§ Required task
Write out the whole listing exactly as it stands.

§ Supplied material
• • •

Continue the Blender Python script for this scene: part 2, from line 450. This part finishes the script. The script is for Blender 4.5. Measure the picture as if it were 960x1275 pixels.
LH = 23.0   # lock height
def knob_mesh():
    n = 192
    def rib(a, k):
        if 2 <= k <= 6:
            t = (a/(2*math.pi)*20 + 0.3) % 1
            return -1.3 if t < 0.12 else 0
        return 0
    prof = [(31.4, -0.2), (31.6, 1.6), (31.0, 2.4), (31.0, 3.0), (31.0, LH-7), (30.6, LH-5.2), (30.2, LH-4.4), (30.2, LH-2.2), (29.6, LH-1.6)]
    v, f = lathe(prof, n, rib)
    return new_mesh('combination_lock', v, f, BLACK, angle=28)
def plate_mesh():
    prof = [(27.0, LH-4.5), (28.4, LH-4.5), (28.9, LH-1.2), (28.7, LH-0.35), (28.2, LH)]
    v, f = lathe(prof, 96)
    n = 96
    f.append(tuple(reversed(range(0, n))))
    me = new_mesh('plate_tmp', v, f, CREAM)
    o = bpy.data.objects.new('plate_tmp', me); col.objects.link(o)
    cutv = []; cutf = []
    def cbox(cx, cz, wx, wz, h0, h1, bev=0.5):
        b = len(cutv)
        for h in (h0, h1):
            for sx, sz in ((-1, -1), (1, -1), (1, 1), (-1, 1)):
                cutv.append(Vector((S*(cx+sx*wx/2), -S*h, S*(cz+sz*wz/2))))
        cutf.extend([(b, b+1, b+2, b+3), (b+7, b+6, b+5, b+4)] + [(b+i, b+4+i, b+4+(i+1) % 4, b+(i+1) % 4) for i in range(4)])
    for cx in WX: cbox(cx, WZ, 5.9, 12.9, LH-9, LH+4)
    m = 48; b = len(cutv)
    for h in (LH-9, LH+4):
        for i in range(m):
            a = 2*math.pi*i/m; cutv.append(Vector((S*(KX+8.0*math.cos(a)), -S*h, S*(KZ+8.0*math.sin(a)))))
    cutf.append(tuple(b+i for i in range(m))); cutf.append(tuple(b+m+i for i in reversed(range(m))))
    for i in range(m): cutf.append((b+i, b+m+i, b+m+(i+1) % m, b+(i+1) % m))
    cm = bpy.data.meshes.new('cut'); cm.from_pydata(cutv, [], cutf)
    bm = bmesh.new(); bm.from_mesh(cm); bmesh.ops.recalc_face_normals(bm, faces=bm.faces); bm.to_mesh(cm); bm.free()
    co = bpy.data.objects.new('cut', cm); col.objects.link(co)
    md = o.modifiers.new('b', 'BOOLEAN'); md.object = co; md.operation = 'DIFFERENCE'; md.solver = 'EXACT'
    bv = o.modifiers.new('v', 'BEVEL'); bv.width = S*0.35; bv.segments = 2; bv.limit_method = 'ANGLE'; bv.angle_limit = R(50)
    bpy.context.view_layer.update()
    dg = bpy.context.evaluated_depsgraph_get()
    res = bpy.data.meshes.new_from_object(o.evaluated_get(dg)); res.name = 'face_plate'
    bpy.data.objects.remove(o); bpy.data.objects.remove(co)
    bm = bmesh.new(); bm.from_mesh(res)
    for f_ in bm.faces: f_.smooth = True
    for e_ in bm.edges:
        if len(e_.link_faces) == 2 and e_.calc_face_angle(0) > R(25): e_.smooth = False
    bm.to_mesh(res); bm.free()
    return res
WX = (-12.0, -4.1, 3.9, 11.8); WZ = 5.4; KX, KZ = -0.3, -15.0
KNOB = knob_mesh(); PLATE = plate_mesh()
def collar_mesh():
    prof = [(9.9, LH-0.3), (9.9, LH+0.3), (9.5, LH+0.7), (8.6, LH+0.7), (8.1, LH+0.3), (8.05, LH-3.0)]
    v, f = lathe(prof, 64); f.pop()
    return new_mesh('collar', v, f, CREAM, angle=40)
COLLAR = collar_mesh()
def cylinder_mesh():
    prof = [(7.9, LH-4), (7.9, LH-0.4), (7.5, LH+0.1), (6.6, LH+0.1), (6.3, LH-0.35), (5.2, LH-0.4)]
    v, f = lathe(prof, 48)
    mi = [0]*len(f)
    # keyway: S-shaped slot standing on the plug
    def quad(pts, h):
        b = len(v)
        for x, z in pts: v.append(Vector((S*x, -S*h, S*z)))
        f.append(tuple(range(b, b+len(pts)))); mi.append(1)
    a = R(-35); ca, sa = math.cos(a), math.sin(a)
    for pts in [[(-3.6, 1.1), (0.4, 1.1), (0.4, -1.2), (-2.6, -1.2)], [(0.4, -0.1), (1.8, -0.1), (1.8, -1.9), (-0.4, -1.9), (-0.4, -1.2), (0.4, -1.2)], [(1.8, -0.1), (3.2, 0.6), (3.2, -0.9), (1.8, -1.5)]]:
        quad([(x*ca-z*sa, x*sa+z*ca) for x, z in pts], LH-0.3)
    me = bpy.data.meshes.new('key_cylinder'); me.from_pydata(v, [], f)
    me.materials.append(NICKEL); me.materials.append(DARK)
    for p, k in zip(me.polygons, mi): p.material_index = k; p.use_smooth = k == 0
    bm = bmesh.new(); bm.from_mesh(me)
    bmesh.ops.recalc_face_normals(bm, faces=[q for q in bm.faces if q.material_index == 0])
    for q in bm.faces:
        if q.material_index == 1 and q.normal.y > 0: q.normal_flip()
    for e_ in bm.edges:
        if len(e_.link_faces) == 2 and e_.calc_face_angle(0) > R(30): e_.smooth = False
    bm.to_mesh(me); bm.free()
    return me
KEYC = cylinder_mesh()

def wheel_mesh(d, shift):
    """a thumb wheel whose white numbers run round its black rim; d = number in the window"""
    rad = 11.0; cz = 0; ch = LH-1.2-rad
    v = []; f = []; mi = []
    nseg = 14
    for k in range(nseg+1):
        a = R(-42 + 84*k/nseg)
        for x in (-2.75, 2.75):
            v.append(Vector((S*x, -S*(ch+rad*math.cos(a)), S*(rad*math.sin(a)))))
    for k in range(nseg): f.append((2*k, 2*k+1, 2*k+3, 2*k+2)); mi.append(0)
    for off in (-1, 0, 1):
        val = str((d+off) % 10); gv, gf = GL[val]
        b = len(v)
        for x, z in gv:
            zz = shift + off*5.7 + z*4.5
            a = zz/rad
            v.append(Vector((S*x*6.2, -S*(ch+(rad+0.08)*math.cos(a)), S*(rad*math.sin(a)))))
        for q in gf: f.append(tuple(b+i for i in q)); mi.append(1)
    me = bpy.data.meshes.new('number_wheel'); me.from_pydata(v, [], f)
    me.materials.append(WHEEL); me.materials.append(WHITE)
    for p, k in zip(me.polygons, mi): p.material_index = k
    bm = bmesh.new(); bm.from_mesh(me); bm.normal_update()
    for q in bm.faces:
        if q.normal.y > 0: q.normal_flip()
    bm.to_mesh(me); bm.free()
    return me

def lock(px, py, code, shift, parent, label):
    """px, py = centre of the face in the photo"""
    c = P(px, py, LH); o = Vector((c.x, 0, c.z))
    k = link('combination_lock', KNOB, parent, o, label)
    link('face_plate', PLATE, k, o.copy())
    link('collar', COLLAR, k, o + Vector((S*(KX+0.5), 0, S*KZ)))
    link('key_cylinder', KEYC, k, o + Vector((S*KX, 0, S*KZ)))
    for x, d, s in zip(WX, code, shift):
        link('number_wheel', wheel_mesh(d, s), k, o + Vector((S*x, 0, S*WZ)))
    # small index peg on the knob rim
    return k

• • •

§ Result of this exercise
Continue the Blender Python script for this scene: part 2, from line 450. This part finishes the script. The script is for Blender 4.5. Measure the picture as if it were 960x1275 pixels.
LH = 23.0   # lock height
def knob_mesh():
    n = 192
    def rib(a, k):
        if 2 <= k <= 6:
            t = (a/(2*math.pi)*20 + 0.3) % 1
            return -1.3 if t < 0.12 else 0
        return 0
    prof = [(31.4, -0.2), (31.6, 1.6), (31.0, 2.4), (31.0, 3.0), (31.0, LH-7), (30.6, LH-5.2), (30.2, LH-4.4), (30.2, LH-2.2), (29.6, LH-1.6)]
    v, f = lathe(prof, n, rib)
    return new_mesh('combination_lock', v, f, BLACK, angle=28)
def plate_mesh():
    prof = [(27.0, LH-4.5), (28.4, LH-4.5), (28.9, LH-1.2), (28.7, LH-0.35), (28.2, LH)]
    v, f = lathe(prof, 96)
    n = 96
    f.append(tuple(reversed(range(0, n))))
    me = new_mesh('plate_tmp', v, f, CREAM)
    o = bpy.data.objects.new('plate_tmp', me); col.objects.link(o)
    cutv = []; cutf = []
    def cbox(cx, cz, wx, wz, h0, h1, bev=0.5):
        b = len(cutv)
        for h in (h0, h1):
            for sx, sz in ((-1, -1), (1, -1), (1, 1), (-1, 1)):
                cutv.append(Vector((S*(cx+sx*wx/2), -S*h, S*(cz+sz*wz/2))))
        cutf.extend([(b, b+1, b+2, b+3), (b+7, b+6, b+5, b+4)] + [(b+i, b+4+i, b+4+(i+1) % 4, b+(i+1) % 4) for i in range(4)])
    for cx in WX: cbox(cx, WZ, 5.9, 12.9, LH-9, LH+4)
    m = 48; b = len(cutv)
    for h in (LH-9, LH+4):
        for i in range(m):
            a = 2*math.pi*i/m; cutv.append(Vector((S*(KX+8.0*math.cos(a)), -S*h, S*(KZ+8.0*math.sin(a)))))
    cutf.append(tuple(b+i for i in range(m))); cutf.append(tuple(b+m+i for i in reversed(range(m))))
    for i in range(m): cutf.append((b+i, b+m+i, b+m+(i+1) % m, b+(i+1) % m))
    cm = bpy.data.meshes.new('cut'); cm.from_pydata(cutv, [], cutf)
    bm = bmesh.new(); bm.from_mesh(cm); bmesh.ops.recalc_face_normals(bm, faces=bm.faces); bm.to_mesh(cm); bm.free()
    co = bpy.data.objects.new('cut', cm); col.objects.link(co)
    md = o.modifiers.new('b', 'BOOLEAN'); md.object = co; md.operation = 'DIFFERENCE'; md.solver = 'EXACT'
    bv = o.modifiers.new('v', 'BEVEL'); bv.width = S*0.35; bv.segments = 2; bv.limit_method = 'ANGLE'; bv.angle_limit = R(50)
    bpy.context.view_layer.update()
    dg = bpy.context.evaluated_depsgraph_get()
    res = bpy.data.meshes.new_from_object(o.evaluated_get(dg)); res.name = 'face_plate'
    bpy.data.objects.remove(o); bpy.data.objects.remove(co)
    bm = bmesh.new(); bm.from_mesh(res)
    for f_ in bm.faces: f_.smooth = True
    for e_ in bm.edges:
        if len(e_.link_faces) == 2 and e_.calc_face_angle(0) > R(25): e_.smooth = False
    bm.to_mesh(res); bm.free()
    return res
WX = (-12.0, -4.1, 3.9, 11.8); WZ = 5.4; KX, KZ = -0.3, -15.0
KNOB = knob_mesh(); PLATE = plate_mesh()
def collar_mesh():
    prof = [(9.9, LH-0.3), (9.9, LH+0.3), (9.5, LH+0.7), (8.6, LH+0.7), (8.1, LH+0.3), (8.05, LH-3.0)]
    v, f = lathe(prof, 64); f.pop()
    return new_mesh('collar', v, f, CREAM, angle=40)
COLLAR = collar_mesh()
def cylinder_mesh():
    prof = [(7.9, LH-4), (7.9, LH-0.4), (7.5, LH+0.1), (6.6, LH+0.1), (6.3, LH-0.35), (5.2, LH-0.4)]
    v, f = lathe(prof, 48)
    mi = [0]*len(f)
    # keyway: S-shaped slot standing on the plug
    def quad(pts, h):
        b = len(v)
        for x, z in pts: v.append(Vector((S*x, -S*h, S*z)))
        f.append(tuple(range(b, b+len(pts)))); mi.append(1)
    a = R(-35); ca, sa = math.cos(a), math.sin(a)
    for pts in [[(-3.6, 1.1), (0.4, 1.1), (0.4, -1.2), (-2.6, -1.2)], [(0.4, -0.1), (1.8, -0.1), (1.8, -1.9), (-0.4, -1.9), (-0.4, -1.2), (0.4, -1.2)], [(1.8, -0.1), (3.2, 0.6), (3.2, -0.9), (1.8, -1.5)]]:
        quad([(x*ca-z*sa, x*sa+z*ca) for x, z in pts], LH-0.3)
    me = bpy.data.meshes.new('key_cylinder'); me.from_pydata(v, [], f)
    me.materials.append(NICKEL); me.materials.append(DARK)
    for p, k in zip(me.polygons, mi): p.material_index = k; p.use_smooth = k == 0
    bm = bmesh.new(); bm.from_mesh(me)
    bmesh.ops.recalc_face_normals(bm, faces=[q for q in bm.faces if q.material_index == 0])
    for q in bm.faces:
        if q.material_index == 1 and q.normal.y > 0: q.normal_flip()
    for e_ in bm.edges:
        if len(e_.link_faces) == 2 and e_.calc_face_angle(0) > R(30): e_.smooth = False
    bm.to_mesh(me); bm.free()
    return me
KEYC = cylinder_mesh()

def wheel_mesh(d, shift):
    """a thumb wheel whose white numbers run round its black rim; d = number in the window"""
    rad = 11.0; cz = 0; ch = LH-1.2-rad
    v = []; f = []; mi = []
    nseg = 14
    for k in range(nseg+1):
        a = R(-42 + 84*k/nseg)
        for x in (-2.75, 2.75):
            v.append(Vector((S*x, -S*(ch+rad*math.cos(a)), S*(rad*math.sin(a)))))
    for k in range(nseg): f.append((2*k, 2*k+1, 2*k+3, 2*k+2)); mi.append(0)
    for off in (-1, 0, 1):
        val = str((d+off) % 10); gv, gf = GL[val]
        b = len(v)
        for x, z in gv:
            zz = shift + off*5.7 + z*4.5
            a = zz/rad
            v.append(Vector((S*x*6.2, -S*(ch+(rad+0.08)*math.cos(a)), S*(rad*math.sin(a)))))
        for q in gf: f.append(tuple(b+i for i in q)); mi.append(1)
    me = bpy.data.meshes.new('number_wheel'); me.from_pydata(v, [], f)
    me.materials.append(WHEEL); me.materials.append(WHITE)
    for p, k in zip(me.polygons, mi): p.material_index = k
    bm = bmesh.new(); bm.from_mesh(me); bm.normal_update()
    for q in bm.faces:
        if q.normal.y > 0: q.normal_flip()
    bm.to_mesh(me); bm.free()
    return me

def lock(px, py, code, shift, parent, label):
    """px, py = centre of the face in the photo"""
    c = P(px, py, LH); o = Vector((c.x, 0, c.z))
    k = link('combination_lock', KNOB, parent, o, label)
    link('face_plate', PLATE, k, o.copy())
    link('collar', COLLAR, k, o + Vector((S*(KX+0.5), 0, S*KZ)))
    link('key_cylinder', KEYC, k, o + Vector((S*KX, 0, S*KZ)))
    for x, d, s in zip(WX, code, shift):
        link('number_wheel', wheel_mesh(d, s), k, o + Vector((S*x, 0, S*WZ)))
    # small index peg on the knob rim
    return k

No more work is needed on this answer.